John Jay Shipherd was an American clergyman and missionary.
Background
John was born on March 28, 1802 near Granville, New York, United States, the third son of Zebulon Rudd and Betsy (Bull) Shipherd. His father, a successful lawyer, served for many years as a trustee of Middlebury College and, for one term (1813 - 15), as a Federalist member of Congress.
Education
He attended Pawlet Academy, Pawlet, Vermont, from which he soon transferred to Cambridge Academy, Cambridge, New York. He planned to complete his education at Middlebury College, but an accidental dose of poison so weakened his eyes and voice and so undermined his health generally that he was forced, for a time, to abandon the prospect of further study.
Middlebury College granted him an honorary master's degree in 1830.
Career
After two years spent in unsuccessful ventures in the marble and whetstone industries at Vergennes, Vermont, however, he entered the household of Rev.

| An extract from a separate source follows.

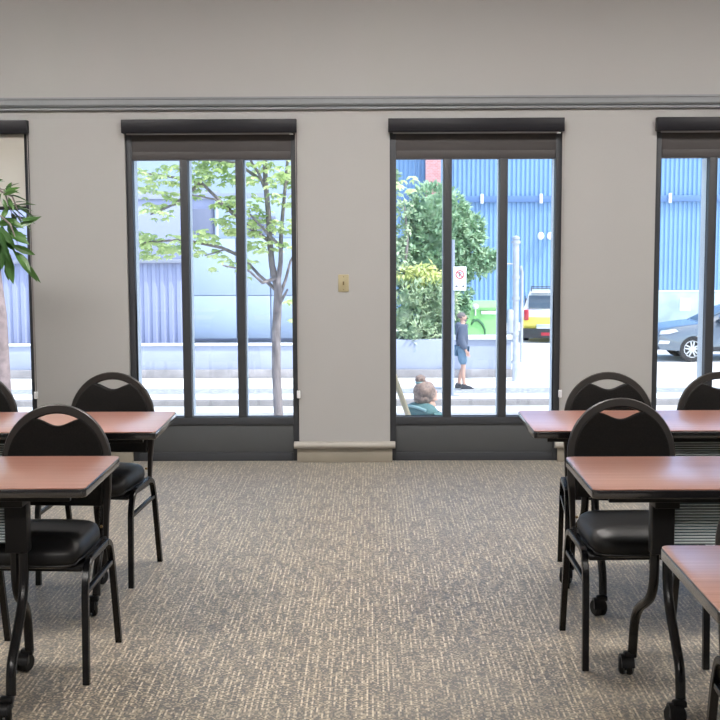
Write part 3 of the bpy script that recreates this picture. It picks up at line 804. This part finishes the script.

Josiah Hopkins at New Haven, to prepare for ordination. Here he spent a year and a half, depending largely upon the eyes of others for his reading.
He was ordained as an evangelist by a Congregational council at Blanton, October 3, 1827, but after preaching for a year at Shelburn, in the autumn of 1828 he accepted the general agency of the Vermont Sabbath School Union and removed to Middlebury. For the next two years he traveled about the state, founding and inspecting Sunday schools; he also published a semi-annual, The Sabbath School Guide, and a tiny juvenile religious magazine, The Youth's Herald.
He had decided to go as a home missionary "to Mississippi's vast valley. " Accordingly, in the autumn of 1830, without waiting to secure an appointment, he went West, stopping at Rochester, New York, to receive the advice and blessing of Charles G. Finney.
Upon reaching Cleveland he was promptly assigned to the missionary pastorate of a Plan-of-Union Presbyterian church in the village of Elyria, Lorain County, Ohio. His experience here was checkered but generally disappointing to him, and in the summer of 1832, he collaborated with a classmate of Pawlet days, Philo P. Stewart.
In 1832-33 Shipherd traveled through New York and New England, securing money, teachers, pious settlers, and title to a tract of land nine miles from Elyria; while Stewart and other associates forwarded the enterprise on the spot. The first settlement was made in April 1833. Shipherd returned in September and presided at the opening of the preparatory and "infant" departments of the Oberlin Collegiate Institute, December 3, 1833.
A full staff of teachers was secured the following spring, and in the fall, the first students of college grade appeared. The initial report of the Institute, published in December 1834, was optimistic, but Shipherd knew that the funds available were insufficient to guarantee the long continuance of the enterprise. The rebellion of the students at Lane Seminary, near Cincinnati, furnished the means of saving Oberlin.
Under the leadership of Theodore Weld the students had begun the discussion of the slavery question and formed an anti-slavery society. The trustees, mostly conservative Cincinnati business men, prohibited further debate of this dangerous issue and the students walked out, almost to a man. Shipherd read of the situation in the religious periodicals and hastened to Cincinnati, where he discussed with the "rebels" and Rev. Asa Mahan, one of the friendly minority of the Lane trustees, the possibility of their coming to Oberlin.
In the spring of 1835 Mahan became president of the Institute and the Lane "rebels" arrived to study theology under Finney in the newly founded theological department. Oberlin was now firmly established as a center of reform and revival piety. After 1835, the leadership having passed to Finney and Mahan, Shipherd turned to the founding of other colonies and schools.
In 1844 he led personally the little group of people who established the colony and school at Olivet in Michigan. There, early in the autumn of the same year, he died.
Achievements
John Jay Shipherd co-founded Oberlin College in Oberlin, Ohio, formulated a scheme for the evangelization of the West through a Christian colony and manual-labor school to be founded in the wilderness. Under Shipherd's leadership, Oberlin College set important precedents of admitting both men and women without regard for race. Oberlin was the first co-educational college in the United States. His Grand River Seminary in Michigan and his Lagrange Collegiate Institute were also founded.
Connections
In 1824 he had married Esther Raymond of Ballston, New York, by whom he had a daughter who died in infancy, and six sons.